Inspired in part by the life of Elizabeth Kubler-Ross, Bell’s remarkable play finds humor in the unlikeliest places even as it pitches our modern scientific skepticism against its eternal nemesis — faith. Beneath the wisecracks and the gallows humor, though, a powerful undertow of grief lends gravity to the otherwise comic proceedings.

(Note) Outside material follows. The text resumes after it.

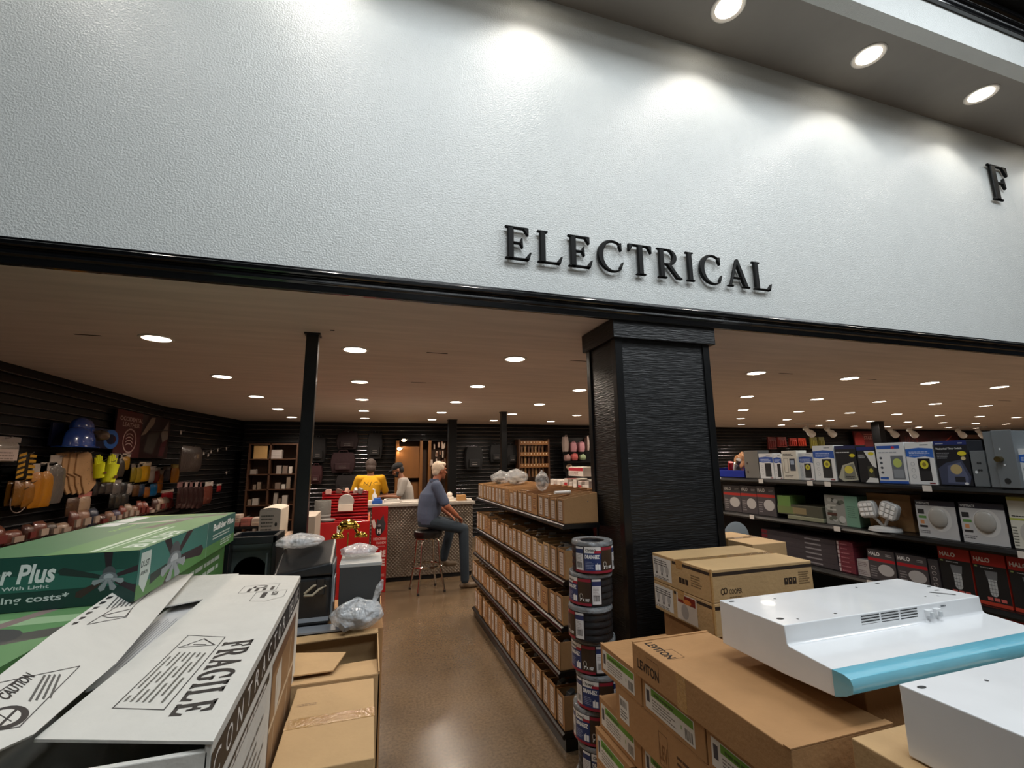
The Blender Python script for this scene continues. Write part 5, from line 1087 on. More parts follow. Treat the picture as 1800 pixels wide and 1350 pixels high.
def person(label, loc, heading, J, skin, shirt, trousers, shoe, hair, hairfn, bulk=1.0, sleeve=.8):
    "J: joints in metres with +Y = the way the figure faces, X = its right"
    t = T('person', label, 'person', loc, heading); V = Vector; ms = mat(skin[0], skin[1], .5, var=.06); J = {k: V(v) for k, v in J.items()}
    hd, nk, ch, pv = J['head'], J['neck'], J['chest'], J['pelvis']; F = J.get('face', V((0, 1, 0))).normalized(); Rt = F.cross(V((0, 0, 1))).normalized(); Up = Rt.cross(F)
    Rm = Matrix((Rt, F, Up)).transposed()
    def hp(x, y, z): return hd+Rt*x+F*y+Up*z
    P = [('e', hp(0, -.012, .02), (.074, .093, .098), Rm), ('e', hp(0, .03, -.045), (.052, .058, .062), Rm), ('c', hp(0, .058, -.088), hp(0, .05, -.08), .026, .026),
         ('c', hp(0, .082, .0), hp(0, .104, -.028), .008, .0125), ('e', hp(0, .072, .028), (.05, .018, .011), Rm), ('e', hp(0, .084, -.055), (.022, .010, .008), Rm), ('c', nk-V((0, 0, .05)), hd+V((0, -.02, -.05)), .058, .052)]
    for s in (-1, 1): P += [('e', hp(s*.076, -.01, -.008), (.010, .018, .030), Rm), ('e', hp(s*.036, .062, -.02), (.022, .018, .02), Rm)]
    shL, shR = J['shL'], J['shR']; sw = (shR-shL).length/2; yw = atan2(shR.y-shL.y, shR.x-shL.x)
    tor = [((pv.x, pv.y, pv.z-.06), .15, .11, yw), ((pv.x, pv.y, pv.z+.02), .165, .12, yw)]
    for u, rx, ry in ((.25, .150, .108), (.5, .152, .112), (.75, .165, .118), (1.0, .168, .112)): c_ = pv.lerp(ch, u); tor.append(((c_.x, c_.y, c_.z), rx*bulk, ry*bulk*(1.12 if bulk > 1 else 1), yw))
    tp = ch.lerp(nk, .55); tor.append(((tp.x, tp.y, tp.z), .13, .085, yw)); tor.append(((nk.x, nk.y, nk.z), .062, .058, yw))
    P.append(('l', tor)); arms = []
    for s in 'LR':
        P += [('c', J['sh'+s], J['el'+s], .049*bulk, .040*bulk), ('c', J['el'+s], J['wr'+s], .040*bulk, .026*bulk), ('c', J['hp'+s], J['kn'+s], .075, .055), ('c', J['kn'+s], J['an'+s], .055, .038), ('c', J['an'+s], J['an'+s]+J['ft'+s].normalized()*.05-V((0, 0, .03)), .034, .022)]
        P += hand(J['wr'+s], (J['wr'+s]-J['el'+s]), J['pn'+s])
    blob('body', P, ms, t, .0062, 4)
    # clothes
    msh = mat(shirt[0], shirt[1], .85, bump=.35, bscale=14, var=.06)
    S_ = [('l', [((c_[0], c_[1], c_[2]), rx+.016, ry+.018, y_) for c_, rx, ry, y_ in tor[:-1]]+[((nk.x, nk.y, nk.z-.012), .078, .074, yw)])]
    for s in 'LR':
        a, e_ = J['sh'+s], J['el'+s]; S_ += [('c', a, a.lerp(e_, sleeve), .066*bulk, .060*bulk), ('c', a, nk.lerp(a, .3)-V((0, 0, .03)), .058, .05)]
    blob('shirt', S_, msh, t, .008, 5)
    mt = mat(trousers[0], trousers[1], .85, bump=.3, bscale=12, var=.12); Q = [('l', [((pv.x, pv.y, pv.z-.09), .155, .125, yw), ((pv.x, pv.y, pv.z-.02), .17, .135, yw), ((pv.x, pv.y, pv.z+.05), .166, .125, yw)])]
    for s in 'LR': Q += [('c', J['hp'+s], J['kn'+s], .092, .070), ('c', J['kn'+s], J['an'+s]+V((0, 0, .02)), .070, .058)]
    blob('trousers', Q, mt, t, .009, 4)
    for s in 'LR':
        a = J['an'+s]; d = J['ft'+s].normalized(); z0 = a.z-.085
        blob('shoe', [('c', a+V((0, 0, -.035)), a+V((0, 0, -.045))+d*.03, .046, .046), ('c', V((a.x, a.y, z0+.035))-d*.04, V((a.x, a.y, z0+.033))+d*.15, .036, .034), ('c', V((a.x, a.y, z0+.030))+d*.05, V((a.x, a.y, z0+.030))+d*.17, .042, .032)], mat(shoe[0], shoe[1], .6), t, .007, 2)
    for s in (-1, 1): MB().ball(hp(s*.03, .077, .004), .0085, C('2a211c', .2), 10, 8).build('eye', t, smooth=True)
    hairfn(t, hp, Rm, hair)
    return t, hp
def short_hair(t, hp, Rm, m):
    P = [('e', hp(0, -.028, .035), (.083, .092, .094), Rm), ('e', hp(0, -.062, -.01), (.070, .048, .07), Rm), ('e', hp(0, .02, .085), (.066, .062, .036), Rm)]
    for s in (-1, 1): P.append(('e', hp(s*.062, .005, .035), (.022, .032, .035), Rm))
    blob('hair', P, m, t, .006, 2)
def full_hair(t, hp, Rm, m):
    blob('hair', [('e', hp(0, -.02, .03), (.094, .104, .105), Rm), ('e', hp(0, -.06, -.05), (.085, .06, .08), Rm)], m, t, .008, 2)
def cap_beard(t, hp, Rm, m):
    blob('hair', [('e', hp(0, -.05, -.01), (.075, .058, .07), Rm)], m, t, .007, 2)
    blob('beard', [('e', hp(0, .045, -.075), (.054, .05, .042), Rm), ('e', hp(.045, .02, -.04), (.022, .03, .035), Rm), ('e', hp(-.045, .02, -.04), (.022, .03, .035), Rm)], m, t, .006, 2)
    k = mat('cap_black', '111216', .8); blob('cap', [('e', hp(0, -.015, .055), (.088, .102, .072), Rm), ('e', hp(0, .10, .035), (.066, .07, .012), Rm)], k, t, .006, 2)
# seated man: faces +X with a little turn to the counter
mh = mat('hair_silver', 'c9b7a2', .7, bump=.6, bscale=60, var=.15); md_ = mat('hair_dark', '1a1412', .7, bump=.6, bscale=60)
J = dict(head=(.0, .115, 1.545), neck=(0, .045, 1.405), chest=(0, .01, 1.24), pelvis=(0, -.045, .905), face=(-.12, .97, -.05), shL=(-.17, .06, 1.33), shR=(.185, .01, 1.345),
 elL=(-.225, .15, 1.08), elR=(.245, .13, 1.085), wrL=(-.13, .30, .935), wrR=(.16, .31, .945), pnL=(.2, .1, -1), pnR=(-.2, .1, -1),
 hpL=(-.09, -.02, .875), hpR=(.09, -.02, .875), knL=(-.18, .36, .80), knR=(.13, .42, .76), anL=(-.22, .26, .32), anR=(.14, .44, .088), ftL=(-.1, 1, -.1), ftR=(.15, 1, 0))
p1, hp1 = person('seated silver-haired man in slate polo shirt and jeans on the bar stool', (.80, 6.36, 0), radians(-80), J, ('skin_ruddy', '9c5f45'), ('polo_slate', '454f66'), ('jeans_dark', '1f2c38'), ('shoe_tan', '5a4a38'), mh, short_hair, 1.14)
V = Vector
b = MB(); b.lathe([(.064, 0), (.075, -.012), (.068, .022), (.060, .026)], (0, .04, 1.41), mat('polo_slate'), 24, cap=False); b.build('collar', [q for q in p1.children if q.name.startswith('shirt')][0], smooth=True)
# man in yellow, back turned
J = dict(head=(.0, .07, 1.60), neck=(0, .02, 1.455), chest=(0, 0, 1.29), pelvis=(0, -.02, .94), face=(0, .95, -.3), shL=(-.19, 0, 1.395), shR=(.19, 0, 1.395),
 elL=(-.28, .06, 1.13), elR=(.27, .07, 1.13), wrL=(-.2, .27, 1.04), wrR=(.2, .28, 1.04), pnL=(0, 0, -1), pnR=(0, 0, -1),
 hpL=(-.09, -.02, .90), hpR=(.09, -.02, .90), knL=(-.11, .02, .49), knR=(.11, .02, .49), anL=(-.12, -.02, .088), anR=(.12, -.02, .088), ftL=(-.15, 1, 0), ftR=(.15, 1, 0))
p2, hp2 = person('man standing behind the counter with his back turned in a yellow shirt', (-.005, 8.35, 0), 0, J, ('skin_tan', '8a5a40'), ('shirt_yellow', 'd9a012'), ('trousers_charcoal', '26262a'), ('shoe_black', '1c1a18'), mat('hair_brown', '3a2c26', .7, bump=.6, bscale=60), full_hair)
f = Face((-.11, -.158, 1.21), (1, 0, 0), (0, 0, 1)); f.k = 1
for k, ch in enumerate('N.J.C'): pass
f.text('N.J.C', 0, .06, .075, '4a3a1a', w=.22, bold=-.0, slant=.2); f.build('shirt_lettering', [q for q in p2.children if q.name.startswith('shirt')][0])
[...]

Neal Bell’s plays, including Spatter Pattern (Edgar Award), Monster, Two Small Bodies, Raw Youth, Cold Sweat, Ready For The River, Sleeping Dogs, Ragged Dick, On The Bum, and Somewhere In The Pacific, have appeared at Playwrights Horizons and Classic Stage Company in New York, and at regional theaters including Berkeley Repertory, Mark Taper Forum, South Coast Rep, La Jolla Playhouse, and Actors Theater of Louisville, where his ten-minute play Out the Window was a co-winner of the 1990 Heideman Award. Mr. Bell has been a playwright-in-residence at the Yale School of Drama, and has taught playwriting at New York University, Playwrights Horizons Theater School, and the 42nd Street Collective. He is currently a member of the Theater Department faculty at Duke University. A recipient of fellowships from the Rockefeller Foundation, the National Endowment and the Guggenheim Foundation, Mr. Bell was awarded an Obie Award in 1992 for sustained achievement in playwriting. His adaptation of Emile Zola’s Therese Raquin was recently made into the major feature film In Secret, starring Jessica Lange and Oscar Isaac.